I figured out the correct way to do this:
1. Override the default network_interfaces variable in
   /etc/defaults/rc.conf in /etc/rc.conf.  This is a space-separated
   list of interfaces to start.  I included the new loopback interface
   to create.
2. Create a /etc/start_if.if-name script to create the interface.
3. Add a ifconfig_if variable to rc.conf as well.  I had this already,
   so I did not have to do anything.
The reason the last two steps did nothing before was the list of
interfaces in the netif script is generated using 'ifconfig -l',
which of course does not include interfaces which haven't yet been
created, and so the start_if.if-name script is not run.
Question #2:
I'm trying to start Quagga services on this box (zebra and ospfd).
I added scripts to /usr/local/etc/rc.d/ for these two, but no luck.
They work fine from the command line, e.g.

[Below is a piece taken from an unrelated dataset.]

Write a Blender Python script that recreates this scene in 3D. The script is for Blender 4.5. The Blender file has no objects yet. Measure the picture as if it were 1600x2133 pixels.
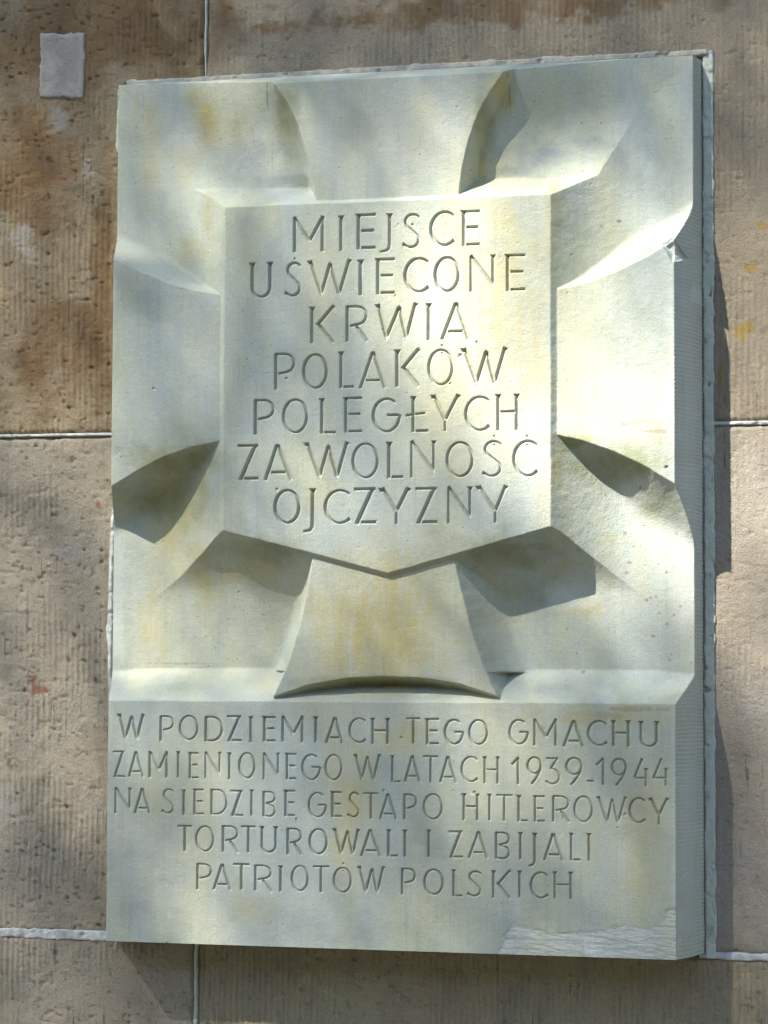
import bpy, math, random
import numpy as np
from mathutils import Matrix, Vector

# ------------------------------------------------------------------ camera
scene = bpy.context.scene
PW, PH = 1600.0, 2133.0
CX, CY, F, DIST = PW / 2, PH / 2, 5000.0, 3.1
def _n(v):
    v = np.array(v, float); return v / np.linalg.norm(v)
EX = _n((21285, -200, -F))
_b = -85000.0
EZ = _n(((200 * _b + F * F) / 21285.0, _b, F))
EY = np.cross(EZ, EX)
CAM = np.array([0.0, -DIST, 1.70])
def bp(px, py, h=0.0):
    """photo pixel -> (X, Z) on the plane standing h metres in front of the wall"""
    px = np.asarray(px, float); py = np.asarray(py, float)
    u, v = px - CX, py - CY
    wx = u * EX[0] + v * EX[1] + F * EX[2]
    wy = u * EY[0] + v * EY[1] + F * EY[2]
    wz = u * EZ[0] + v * EZ[1] + F * EZ[2]
    t = (DIST - h) / wy
    return CAM[0] + t * wx, CAM[2] + t * wz
CAM[0] -= float(bp(838, 1060, 0.05)[0])          # plaque centre at X = 0
cam_d = bpy.data.cameras.new("camera")
cam_d.sensor_fit = 'HORIZONTAL'; cam_d.sensor_width = 36.0
cam_d.lens = F / PW * 36.0
cam_d.clip_end = 200.0
cam = bpy.data.objects.new("camera", cam_d)
scene.collection.objects.link(cam)
M = Matrix.Identity(4)
for r, e in enumerate((EX, EY, EZ)):
    M[r][0], M[r][1], M[r][2] = e[0], -e[1], -e[2]
M[0][3], M[1][3], M[2][3] = CAM
cam.matrix_world = M
scene.camera = cam

# ------------------------------------------------------------------ light
SUN_TRAVEL = _n((0.80, 1.0, -1.40))              # direction the sunlight travels
to_sun = -SUN_TRAVEL
world = bpy.data.worlds.new("World"); scene.world = world
world.use_nodes = True
wn = world.node_tree.nodes; wl = world.node_tree.links
bgn = wn.get("Background")
sky = wn.new("ShaderNodeTexSky"); sky.sky_type = 'NISHITA'; sky.sun_disc = False
sky.sun_elevation = math.asin(to_sun[2])
sky.sun_rotation = math.atan2(to_sun[0], to_sun[1]) % (2 * math.pi)
sky.air_density = 1.0; sky.dust_density = 0.4
wl.new(sky.outputs[0], bgn.inputs[0]); bgn.inputs[1].default_value = 0.10
sun_d = bpy.data.lights.new("sun", 'SUN'); sun_d.energy = 5.0
sun_d.angle = math.radians(0.5); sun_d.color = (1.0, 0.95, 0.86)
sun = bpy.data.objects.new("sun", sun_d); scene.collection.objects.link(sun)
sun.rotation_euler = Vector(SUN_TRAVEL).to_track_quat('-Z', 'Y').to_euler()
sun.location = (-3, -4, 7)
scene.view_settings.view_transform = 'Standard'
scene.view_settings.look = 'None'
scene.view_settings.exposure = 1.82
scene.view_settings.gamma = 1.0
scene.view_settings.use_curve_mapping = False

# ------------------------------------------------------------------ helpers
def smooth(a, b, x):
    t = np.clip((x - a) / (b - a), 0, 1); return t * t * (3 - 2 * t)
def vnoise(x, y, scale, seed):
    rng = np.random.RandomState(seed)
    T = rng.rand(256, 256).astype(np.float32)
    x = np.asarray(x) / scale + 71.3; y = np.asarray(y) / scale + 37.7
    xi = np.floor(x).astype(np.int64); yi = np.floor(y).astype(np.int64)
    fx = x - xi; fy = y - yi
    fx = fx * fx * (3 - 2 * fx); fy = fy * fy * (3 - 2 * fy)
    a = T[yi & 255, xi & 255]; b = T[yi & 255, (xi + 1) & 255]
    c = T[(yi + 1) & 255, xi & 255]; d = T[(yi + 1) & 255, (xi + 1) & 255]
    return (a * (1 - fx) + b * fx) * (1 - fy) + (c * (1 - fx) + d * fx) * fy
def fbm(x, y, scale, seed, octs=4):
    s = 0.0; amp = 1.0; tot = 0.0
    for k in range(octs):
        s = s + amp * vnoise(x, y, scale / 2 ** k, seed + k); tot += amp; amp *= 0.5
    return s / tot
def raw_mesh(name, verts, quads, mat=None, attrs=None, flat=False):
    me = bpy.data.meshes.new(name)
    nv, nf = len(verts), len(quads)
    me.vertices.add(nv); me.vertices.foreach_set("co", np.ascontiguousarray(verts, np.float32).ravel())
    me.loops.add(nf * 4); me.loops.foreach_set("vertex_index", np.ascontiguousarray(quads, np.int32).ravel())
    me.polygons.add(nf)
    me.polygons.foreach_set("loop_start", np.arange(0, nf * 4, 4, dtype=np.int32))
    me.polygons.foreach_set("use_smooth", np.full(nf, not flat))
    for k, a in (attrs or {}).items():
        at = me.attributes.new(k, 'FLOAT', 'POINT')
        at.data.foreach_set("value", np.ascontiguousarray(a, np.float32))
    me.update(calc_edges=True)
    if mat: me.materials.append(mat)
    return me
def link(name, me, parent=None):
    o = bpy.data.objects.new(name, me); scene.collection.objects.link(o)
    if parent: o.parent = parent
    return o
def empty(name, loc=(0, 0, 0)):
    o = bpy.data.objects.new(name, None); scene.collection.objects.link(o); o.location = loc
    o.empty_display_size = 0.1
    return o
def tag(o, label=None, cat=None, group=None, kind=None):
    for k, v in (("label", label), ("category", cat), ("group", group), ("kind", kind)):
        if v: o[k] = v
def quads_of(n, m):
    i = np.arange((n - 1) * (m - 1)); r, c = i // (m - 1), i % (m - 1)
    a = r * m + c
    return np.stack([a, a + m, a + m + 1, a + 1], 1)
def sub(name, V, Q, mask, mat, attrs, parent, off):
    q = Q[mask]
    if not len(q): return None
    used, inv = np.unique(q.ravel(), return_inverse=True)
    me = raw_mesh(name, V[used] - np.array(off), inv.reshape(-1, 4), mat, {k: a[used] for k, a in attrs.items()})
    return link(name, me, parent)
def poly_sd(X, Z, pts):
    """signed distance to a closed polygon (negative inside)"""
    best = np.full(X.shape, 1e9); inside = np.zeros(X.shape, bool)
    n = len(pts)
    for i in range(n):
        ax, az = pts[i]; bx, bz = pts[(i + 1) % n]
        ex, ez = bx - ax, bz - az
        wx, wz = X - ax, Z - az
        t = np.clip((wx * ex + wz * ez) / (ex * ex + ez * ez + 1e-15), 0, 1)
        best = np.minimum(best, (wx - t * ex) ** 2 + (wz - t * ez) ** 2)
        c = (az > Z) != (bz > Z)
        with np.errstate(divide='ignore', invalid='ignore'):
            xi = ax + (Z - az) * ex / (ez if abs(ez) > 1e-12 else 1e-12)
        inside ^= c & (X < xi)
    d = np.sqrt(best)
    return np.where(inside, -d, d)
PX = 1.0 / 1612.0                                  # one photo pixel on the wall, metres

# ------------------------------------------------------------------ materials
def mat_new(name):
    m = bpy.data.materials.new(name); m.use_nodes = True
    nt = m.node_tree; b = nt.nodes["Principled BSDF"]
    return m, nt, b
class NT:
    def __init__(s, nt): s.nt = nt
    def node(s, t, **k):
        n = s.nt.nodes.new(t)
        for a, v in k.items():
            if a.startswith("i_"): n.inputs[a[2:].replace("_", " ")].default_value = v
            else: setattr(n, a, v)
        return n
    def l(s, a, b): s.nt.links.new(a, b)
    def noise(s, vec, scale, detail=5, rough=0.6, dist=0.0):
        n = s.node("ShaderNodeTexNoise"); s.l(vec, n.inputs["Vector"])
        n.inputs["Scale"].default_value = scale; n.inputs["Detail"].default_value = detail
        n.inputs["Roughness"].default_value = rough; n.inputs["Distortion"].default_value = dist
        return n.outputs["Fac"]
    def ramp(s, fac, a, b, va=0.0, vb=1.0):
        n = s.node("ShaderNodeMapRange"); n.interpolation_type = 'SMOOTHSTEP'
        s.l(fac, n.inputs["Value"])
        n.inputs["From Min"].default_value = a; n.inputs["From Max"].default_value = b
        n.inputs["To Min"].default_value = va; n.inputs["To Max"].default_value = vb
        return n.outputs["Result"]
    def mix(s, fac, a, b, mode='MIX'):
        n = s.node("ShaderNodeMix", data_type='RGBA', blend_type=mode)
        for i, v in ((0, fac), (6, a), (7, b)):
            if hasattr(v, "is_output"): s.l(v, n.inputs[i])
            elif i == 0: n.inputs[0].default_value = v
            else: n.inputs[i].default_value = (*v, 1)
        return n.outputs[2]
    def math(s, op, a, b=None):
        n = s.node("ShaderNodeMath", operation=op)
        for i, v in enumerate((a, b)):
            if v is None: continue
            if hasattr(v, "is_output"): s.l(v, n.inputs[i])
            else: n.inputs[i].default_value = v
        return n.outputs[0]
    def attr(s, name):
        return s.node("ShaderNodeAttribute", attribute_name=name).outputs["Fac"]
    def mapped(s, scale):
        tc = s.node("ShaderNodeTexCoord"); mp = s.node("ShaderNodeMapping")
        s.l(tc.outputs["Object"], mp.inputs["Vector"]); mp.inputs["Scale"].default_value = scale
        return mp.outputs["Vector"]
    def bump(s, h, strength, dist, prev=None):
        n = s.node("ShaderNodeBump"); n.inputs["Strength"].default_value = strength
        n.inputs["Distance"].default_value = dist; s.l(h, n.inputs["Height"])
        if prev is not None: s.l(prev, n.inputs["Normal"])
        return n.outputs["Normal"]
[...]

# /usr/local/etc/rc.d/zebra.sh start
# /usr/local/etc/rc.d/ospfd.sh start
Both have the .sh extension, which seems to be required.  How should
I troubleshoot this?  I don't find anything in dmesg.today suggesting
that there was even an attempt to run the scripts.  Also, can one use
the rcorder keywords to provide startup ordering for scripts in
/usr/local/etc/rc.d ???
The scripts now run properly, but in the wrong order, so I still need
an answer here.  They seem to execute in alpha-numeric order.  I suppose
I could start them in one script, but that's not really the answer.  Help!